Police Chief Jodie Estarziau noted given it is private property it made sense for the city to work with the property owner and get them to take steps to clean up and secure the parking lot. That’s because one RV that has been sitting there for weeks represents a $2,000 charge just to tow it. If the city had to do that, the funds would come out of the police department budget.
The police chief said the department could tow it but that she didn’t believe it was wise to turn the Manteca Police Department “into garbage guys” to address cleaning up trash. She noted that it was it made sense to give the property owner a chance first to address the situation.
Singh’s  concerns that the city needed to address the Kmart issues now was embraced by his colleagues who also steered the conversation into the need to be more proactive addressing unmaintained buildings in downtown Manteca.
“This is not a ghetto, this is the downtown of Manteca,” Councilman Mike Morowit said of vacant buildings not being maintained and burned out structures allowed to stay in place more than two years after being ravaged by fire.
He said the two-story Sycamore Arms building at East Yosemite and Sycamore avenues should be condemned and torn down due to it being a public safety and health hazard.
Morowit also expressed frustration with landlords that have had buildings vacant for years and have made no attempt to rent them by either posting contact information in windows or even selling them. Instead they are sitting vacant and being broken into by the homeless and others.
Over the past six months, several merchants have said they have been contacted by people interested in storefronts to rent that were at a loss on how to contact the owners. Brokers have noted that in almost all cases none of the properties are listed on any real estate forum either for sale, lease or rent.
Morowit suggested the city find a way to address the problem by bringing together code enforcement, the city manager’s office and possibly other municipal departments such as economic development.

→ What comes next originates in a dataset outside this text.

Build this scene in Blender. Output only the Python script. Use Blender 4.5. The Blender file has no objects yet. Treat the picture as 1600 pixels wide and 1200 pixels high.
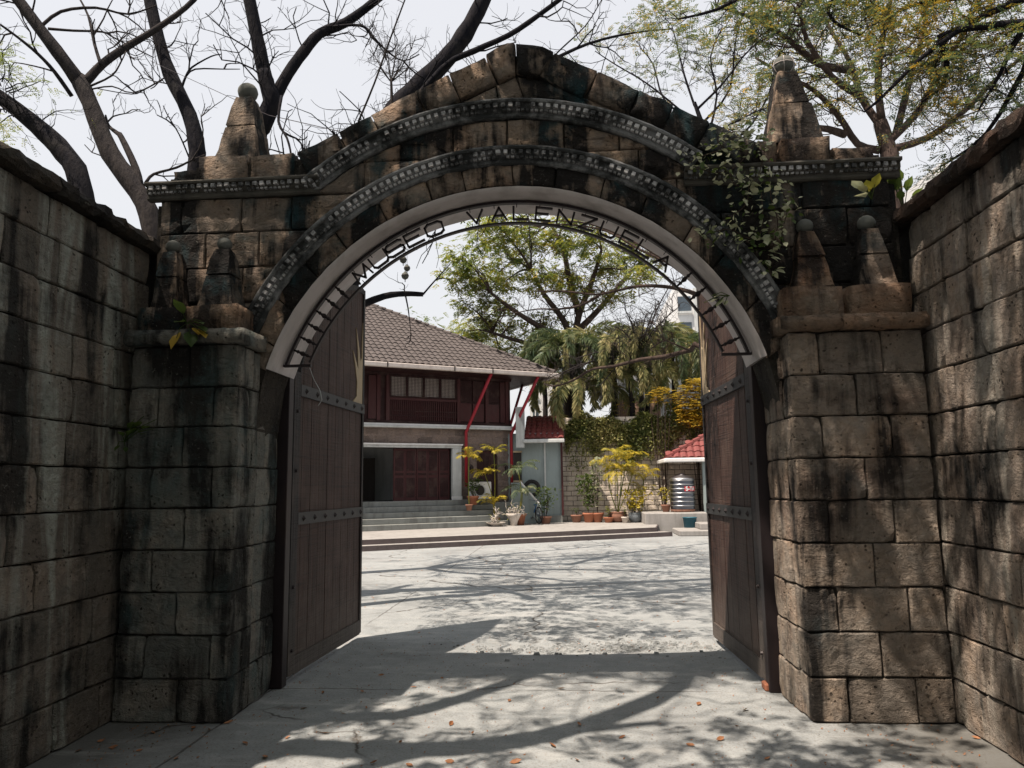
import bpy, math, random
import numpy as np
from mathutils import Vector, Matrix, Euler
rnd = random.Random(7)
sc = bpy.context.scene
COL = sc.collection
# ---------------------------------------------------------------- camera
FPX, YAW, PITCH, ROLL = 1158.2, .0787, .1365, -.0136
EYE = Vector((0, 0, 1.55))
cy, sy, cp, sp = math.cos(YAW), math.sin(YAW), math.cos(PITCH), math.sin(PITCH)
_F = Vector((-sy*cp, cy*cp, sp)); _r = Vector((cy, sy, 0)); _u = _r.cross(_F)
_R = _r*math.cos(ROLL) + _u*math.sin(ROLL); _U = -_r*math.sin(ROLL) + _u*math.cos(ROLL)
cam = bpy.data.cameras.new('camera'); camo = bpy.data.objects.new('camera', cam); COL.objects.link(camo)
cam.sensor_width = 36; cam.lens = FPX/1600*36; cam.clip_end = 2000; cam.clip_start = .05
m = Matrix.Identity(4)
for i in range(3):
    m[i][0] = _R[i]; m[i][1] = _U[i]; m[i][2] = -_F[i]; m[i][3] = EYE[i]
camo.matrix_world = m
sc.camera = camo
# ---------------------------------------------------------------- sun, sky, exposure
SUN = Vector((-.37, -.30, 1)).normalized()          # towards the sun
EL = math.asin(SUN.z); AZ = math.atan2(SUN.x, SUN.y)
L = bpy.data.lights.new('sun', 'SUN'); L.energy = 5.0; L.angle = math.radians(.53); L.color = (1, .86, .72)
Lo = bpy.data.objects.new('sun', L); COL.objects.link(Lo); Lo.rotation_euler = (-SUN).to_track_quat('-Z', 'Y').to_euler()
W = bpy.data.worlds.new('World'); sc.world = W; W.use_nodes = True
wn = W.node_tree; wn.nodes.clear()
sky = wn.nodes.new('ShaderNodeTexSky'); sky.sky_type = 'NISHITA'; sky.sun_disc = False
sky.sun_elevation = EL; sky.sun_rotation = AZ; sky.air_density = 1.6; sky.dust_density = 4.0; sky.ozone_density = 1.5
bg = wn.nodes.new('ShaderNodeBackground'); bg.inputs[1].default_value = .1
mixw = wn.nodes.new('ShaderNodeMixRGB'); mixw.inputs[0].default_value = .84     # thin even high cloud veiling the blue
mixw.inputs[2].default_value = (5.4, 5.35, 5.45, 1)
wo = wn.nodes.new('ShaderNodeOutputWorld')
wn.links.new(sky.outputs[0], mixw.inputs[1]); wn.links.new(mixw.outputs[0], bg.inputs[0]); wn.links.new(bg.outputs[0], wo.inputs[0])
sc.view_settings.view_transform = 'Standard'; sc.view_settings.look = 'None'
sc.view_settings.exposure = 0.78; sc.view_settings.gamma = 1; sc.view_settings.use_curve_mapping = False
try:
    sc.cycles.max_bounces = 6; sc.cycles.diffuse_bounces = 3; sc.cycles.transparent_max_bounces = 8
except Exception: pass
# ---------------------------------------------------------------- geometry helpers
def ray(u, v): return _F + _R*((u-800)/FPX) - _U*((v-600)/FPX)
def at(u, v, Y=None, z=None, X=None):
    d = ray(u, v)
    t = Y/d.y if Y is not None else ((z-EYE.z)/d.z if z is not None else X/d.x)
    return EYE + d*t
def top_of(o):
    while o.parent: o = o.parent
    return o
def link(o, parent=None):
    COL.objects.link(o)
    if parent: o.parent = parent
    return o
def tag(o, label=None, cat=None, group=None, kind=None):
    if label: o['label'] = label
    if cat: o['category'] = cat
    if group: o['group'] = group
    if kind: o['kind'] = kind
    return o
def thing(name, loc, label, cat, group=None, rz=0):
    o = bpy.data.objects.new(name, None); o.location = loc; o.rotation_euler = (0, 0, rz); o.empty_display_size = .1
    COL.objects.link(o); return tag(o, label, cat, group)
def copy_tree(o, parent=None):
    c = o.copy(); COL.objects.link(c)
    if parent: c.parent = parent
    for ch in list(o.children): copy_tree(ch, c)
    return c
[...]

City Manager Tim Ogden said the council might also want to consider reducing the time that municipal ordinances allow a property owner to correct an issue once they are cited from the current 14 days down to five days. He noted that the city’s two code enforcement officers are fielding a large number of complaints and that it may appear that the city is doing nothing due to the lag time before the next step in the enforcement process is triggered thanks to the 14-day wait.